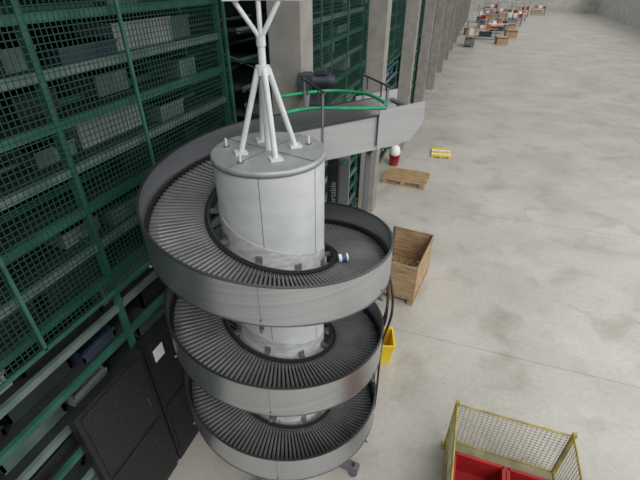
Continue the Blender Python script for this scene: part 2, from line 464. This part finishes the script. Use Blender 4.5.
# ---------------------------------------------------------------- wooden pallet
def pallet(b,w,d,z0=0,m=M_wood):
    for yy in (-d/2+.05,0,d/2-.05):
        b.box((0,yy,z0+.011),(w,.1,.022),m)
        for xx in (-w/2+.07,0,w/2-.07): b.box((xx,yy,z0+.061),(.14,.1,.078),m)
    for xx in (-w/2+.07,0,w/2-.07): b.box((xx,0,z0+.111),(.12,d,.022),m)
    n=7
    for i in range(n):
        yy=-d/2+.05+(d-.1)*i/(n-1); b.box((0,yy,z0+.133),(w,.085,.022),m)
b=B(); pallet(b,1.2,.9); b.obj('wooden_pallet',loc=(-1.24,11.1,0),rotz=R(-4))
b=B(); pallet(b,1.2,.8)
z=.145; W,DD=1.2,.8
for lev in range(4):
    for (cx,cy,sx,sy) in ((0,-DD/2+.01,W,.02),(0,DD/2-.01,W,.02),(-W/2+.01,0,.02,DD-.04),(W/2-.01,0,.02,DD-.04)):
        if lev==3 and cy>0.1: continue
        b.box((cx,cy,z+.085),(sx,sy,.166),M_ply)
    for cx in (-W/2+.03,W/2-.03):
        for cy in (-DD/2+.03,DD/2-.03): b.box((cx,cy,z+.085),(.05,.05,.17),M_gsteel)
    z+=.172
b.obj('wooden_pallet_crate',loc=(-.58,6.40,0),rotz=R(83))

b=B()
b.lathe([(.13,0),(.16,.32),(.17,.32),(.17,.35),(.155,.35),(.125,.02)],M_red,24,capb=True)
b.tube([(-.16,0,.33),(-.12,0,.45),(0,0,.5),(.12,0,.45),(.16,0,.33)],.006,M_gsteel,6)
b.lathe([(.15,.34),(.17,.42),(.14,.56),(.09,.62),(.02,.63)],M_label,20,capt=True)
b.obj('red_bucket',loc=(-1.78,12.1,0))
b=B()
for i in range(5): b.box((0,-.32+i*.16,.06),(.6,.09,.03),M_yellow if i%2==0 else M_label)
for xx in (-.27,0,.27): b.box((xx,0,.0225),(.06,.73,.045),M_yellow)
b.obj('yellow_plastic_pallet',loc=(-.48,13.5,0),rotz=R(5))
b=B()
b.add([(-.17,-.14,0),(.17,-.14,0),(.17,.14,0),(-.17,.14,0),(-.21,-.18,.42),(.21,-.18,.42),(.21,.18,.42),(-.21,.18,.42)],
      [(0,3,2,1),(0,1,5,4),(1,2,6,5),(2,3,7,6),(3,0,4,7)],M_yellow)
for (p,q) in (((-.23,-.2),(.23,-.17)),((-.23,.17),(.23,.2)),((-.23,-.17),(-.2,.17)),((.2,-.17),(.23,.17))):
    b.bx((p[0],p[1],.40),(q[0],q[1],.44),M_yellow)
b.obj('yellow_bin',loc=(-.60,4.42,0),rotz=R(15))

# ---------------------------------------------------------------- wire cage with red bins
cg=empty('wire_mesh_stillage',(.53,2.2,0))
b=B(); CW,CD,CH=1.2,1.08,.85
for x in (0,CW):
    for y in (0,CD):
        b.bx((x-.02,y-.02,.0),(x+.02,y+.02,CH+.05),M_cagetop)
        b.bx((x-.05,y-.05,0),(x+.05,y+.05,.02),M_cagetop)
for z in (.14,CH):
    for y in (0,CD): b.tube([(0,y,z),(CW,y,z)],.012,M_cagetop,8)
    for x in (0,CW): b.tube([(x,0,z),(x,CD,z)],.012,M_cagetop,8)
n=24
for i in range(1,n):
    x=CW*i/n
    for y in (0,CD): b.tube([(x,y,.14),(x,y,CH)],.0028,M_cage,4,cap=False)
for i in range(1,22):
    y=CD*i/22
    for x in (0,CW): b.tube([(x,y,.14),(x,y,CH)],.0028,M_cage,4,cap=False)
for i in range(1,15):
    z=.14+(CH-.14)*i/15
    for y in (0,CD): b.tube([(0,y,z),(CW,y,z)],.0028,M_cage,4,cap=False)
    for x in (0,CW): b.tube([(x,0,z),(x,CD,z)],.0028,M_cage,4,cap=False)
b.bx((0,0,.12),(CW,CD,.14),M_cage)
b.obj('cage_frame',cg)
b=B()
def rbin(b,x0,y0,x1,y1,z0,z1,m,t=.02):
    b.bx((x0,y0,z0),(x1,y1,z0+t),m)
    b.bx((x0,y0,z0),(x0+t,y1,z1),m); b.bx((x1-t,y0,z0),(x1,y1,z1),m)
    b.bx((x0,y0,z0),(x1,y0+t,z1),m); b.bx((x0,y1-t,z0),(x1,y1,z1),m)
    b.bx((x0-.015,y0-.015,z1-.03),(x0,y1+.015,z1),m); b.bx((x1,y0-.015,z1-.03),(x1+.015,y1+.015,z1),m)
    b.bx((x0,y0-.015,z1-.03),(x1,y0,z1),m); b.bx((x0,y1,z1-.03),(x1,y1+.015,z1),m)
rbin(b,.06,.40,.58,.74,.15,.47,M_red); rbin(b,.62,.40,1.14,.74,.15,.47,M_red)
rbin(b,.06,.04,.58,.37,.15,.47,M_red); rbin(b,.62,.04,1.14,.37,.15,.47,M_red)
b.obj('red_bins',cg)

# ---------------------------------------------------------------- far clutter
def bench(x,y,m,rz=0):
    b=B()
    b.bx((-.9,-.4,.82),(.9,.4,.87),m)
    for xx in (-.85,.85):
        for yy in (-.35,.35): b.bx((xx-.03,yy-.03,0),(xx+.03,yy+.03,.82),M_gsteel)
    b.bx((-.85,-.35,.2),(.85,.35,.23),M_gsteel)
    for i in range(3):
        xx=-.6+i*.55; b.bx((xx,-.2,.87),(xx+.35,.15,.87+random.uniform(.15,.45)),random.choice([M_ply,M_orange,M_label,M_bluedk,M_red]))
    b.bx((-.6,-.3,.23),(.5,.3,.6),random.choice([M_ply,M_bluedk,M_toteg]))
    for xx in (-.85,.85): b.bx((xx-.02,.33,.87),(xx+.02,.37,1.9),M_gsteel)
    b.bx((-.87,.33,1.86),(.87,.37,1.9),M_gsteel)
    b.obj('workbench',loc=(x,y,0),rotz=rz)
for (x,y,m,rz) in ((.6,44,M_wood,0),(1.6,49,M_label,20),(.2,54,M_wood,80),(3.4,57,M_toteg,0),(1.0,62,M_orange,0),(-.6,39,M_wood,90),(2.6,66,M_wood,10),(-.2,60,M_label,90),(5,70,M_wood,0),(1,73,M_bluedk,5),(7.5,74,M_toteg,0),(4.2,63,M_label,30)):
    bench(x,y,m,R(rz))
def cardbox(x,y,s):
    b=B()
    b.bx((-s,-s*.8,.0),(s,s*.8,s*1.3),M_ply); b.bx((-s,-.04,s*1.3),(s,.04,s*1.3+.003),M_label)
    b.box((0,-s*.9,s*1.32),(2*s,.3*s,.01),M_ply,Matrix.Rotation(R(25),3,'X'))
    b.obj('cardboard_box',loc=(x,y,0),rotz=random.uniform(-.3,.3))
cardbox(1.9,41,.45); cardbox(2.8,46,.5); cardbox(-.9,47,.45); cardbox(2.9,52,.5)

# ---------------------------------------------------------------- camera
cam=bpy.data.cameras.new('camera'); co=bpy.data.objects.new('camera',cam); sc.collection.objects.link(co)
co.location=(0,0,5); co.rotation_euler=(R(57),0,PH); cam.sensor_width=36; cam.lens=410/640*36; cam.clip_end=300
sc.camera=co
# ---------------------------------------------------------------- light
w=bpy.data.worlds.new('daylight'); sc.world=w; w.use_nodes=True; nt=w.node_tree
bg=nt.nodes['Background']; tc=nt.nodes.new('ShaderNodeTexCoord'); sx=nt.nodes.new('ShaderNodeSeparateXYZ'); rp=nt.nodes.new('ShaderNodeValToRGB')
e=rp.color_ramp.elements; e[0].position=0.0; e[0].color=(.34,.35,.37,1); e[1].position=.8; e[1].color=(.95,.98,1.0,1)
nt.links.new(tc.outputs['Generated'],sx.inputs[0]); nt.links.new(sx.outputs['Z'],rp.inputs[0]); nt.links.new(rp.outputs[0],bg.inputs[0]); bg.inputs[1].default_value=.8
sl=bpy.data.lights.new('daylight_sun','SUN'); sl.energy=1.25; sl.angle=R(30); sl.color=(1,.985,.965)
so=bpy.data.objects.new('daylight_sun',sl); sc.collection.objects.link(so); so.rotation_euler=(R(38),R(28),R(10))
al=bpy.data.lights.new('right_fill','AREA'); al.shape='RECTANGLE'; al.size=14; al.size_y=4; al.energy=600; al.color=(.96,.98,1)  # unseen fill lamp added on the right for highlights on the steel
ao=bpy.data.objects.new('right_fill',al); sc.collection.objects.link(ao); ao.location=(9,4,6.5); ao.rotation_euler=(R(65),0,R(90))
● ● ● ● ● ● ●
** What you are asked to do **
Pictures are excluded: retype only the lines from the beginning of the listing above through the line with "b.obj('wooden_pallet_crate',loc=(-.58,6.40,0),rotz=R(83))", both included.

** Task output **
Continue the Blender Python script for this scene: part 2, from line 464. This part finishes the script. Use Blender 4.5.
# ---------------------------------------------------------------- wooden pallet
def pallet(b,w,d,z0=0,m=M_wood):
    for yy in (-d/2+.05,0,d/2-.05):
        b.box((0,yy,z0+.011),(w,.1,.022),m)
        for xx in (-w/2+.07,0,w/2-.07): b.box((xx,yy,z0+.061),(.14,.1,.078),m)
    for xx in (-w/2+.07,0,w/2-.07): b.box((xx,0,z0+.111),(.12,d,.022),m)
    n=7
    for i in range(n):
        yy=-d/2+.05+(d-.1)*i/(n-1); b.box((0,yy,z0+.133),(w,.085,.022),m)
b=B(); pallet(b,1.2,.9); b.obj('wooden_pallet',loc=(-1.24,11.1,0),rotz=R(-4))
b=B(); pallet(b,1.2,.8)
z=.145; W,DD=1.2,.8
for lev in range(4):
    for (cx,cy,sx,sy) in ((0,-DD/2+.01,W,.02),(0,DD/2-.01,W,.02),(-W/2+.01,0,.02,DD-.04),(W/2-.01,0,.02,DD-.04)):
        if lev==3 and cy>0.1: continue
        b.box((cx,cy,z+.085),(sx,sy,.166),M_ply)
    for cx in (-W/2+.03,W/2-.03):
        for cy in (-DD/2+.03,DD/2-.03): b.box((cx,cy,z+.085),(.05,.05,.17),M_gsteel)
    z+=.172
b.obj('wooden_pallet_crate',loc=(-.58,6.40,0),rotz=R(83))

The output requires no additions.